Z raportu ProVeg wynika, że największymi sprzymierzeńcami rynku produktów roślinnych mogą okazać się koncerny, które od dziesiątek lat opierały swój biznes na produktach pochodzenia zwierzęcego.
- To one wiedzą jak zaspokoić potrzeby i kubki smakowe swoich konsumentów, mają już zbudowane wśród nich zaufanie i rozpoznawalność, a także wiedzą, jak skutecznie dotrzeć do sieci handlowych. Zmieniając swoją linię produkcyjną na bardziej roślinną, dywersyfikują portfolio produktów i w perspektywie paru lat mogą zbudować nowy, solidny filar swojej działalności. Już teraz polscy producenci nabiału i mięsa tacy jak OSM Łowicz, Olewnik, Sokołów czy Tarczyński wykorzystują potencjał rynku, wprowadzając do swojego portfolio produkty roślinne - dodaje Patricia Homa
Konsumenci roślinnych zamienników - kim są
To fleksitarianie, czyli osoby świadomie ograniczające konsumpcję mięsa, które mimo, że od czasu do czasu spożywają mięso, na co dzień starają się jeść roślinnie. Dane te jasno pokazują, że weganie i wegetarianie stanowią jedynie część grupy docelowej w segmencie żywności roślinnej. Rezygnacja lub ograniczenie spożycia produktów odzwierzęcych to dziś wśród polskich konsumentów w dużej mierze decyzja wynikająca z aspektów zdrowotnych lub chęci prowadzenia zdrowego trybu życia, dlatego kluczowe znaczenie ma skład produktu i smak.

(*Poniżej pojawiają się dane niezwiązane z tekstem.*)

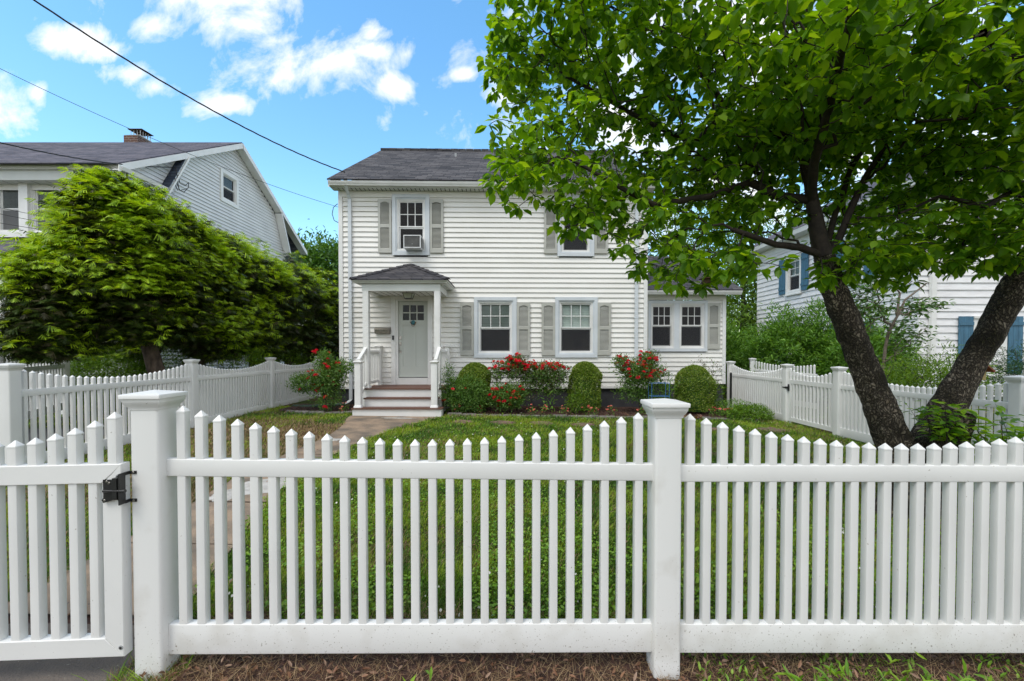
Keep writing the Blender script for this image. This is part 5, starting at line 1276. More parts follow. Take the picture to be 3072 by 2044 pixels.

Konsumenci roślinnych zamienników to osoby o różnych potrzebach, za którymi stoją różne historie dotyczące tego, dlaczego zrezygnowali lub ograniczyli spożycie mięsa/ nabiału. Najczęściej po roślinne alternatywy sięgają ludzie młodzi (do 34 roku życia), zamieszkujący duże miasta, ale wprowadzając roślinne produkty na rynek nie należy zapominać także o innych odbiorcach. Przekaz adresowany do odbiorców powinien być inkluzywny, czyli niewykluczający. Taką możliwość daje producentom m.in. nazywanie ich produktów roślinnymi zamiast wegetariańskimi czy wegańskimi.
Komunikaty podkreślające to co jest w produktach (roślinny), sprawdzają się o wiele lepiej niż te mówiące o tym czego w nich nie ma (bezmięsny). Zgodnie z wynikami badań, prosty ton i styl języka lepiej trafia do odbiorcy. W końcu rośliny nie są gorsze od mięsa, są po prostu inne, nie muszą mięsa imitować - mówi Karolina Kleta, strateżka z Advalue Engaged.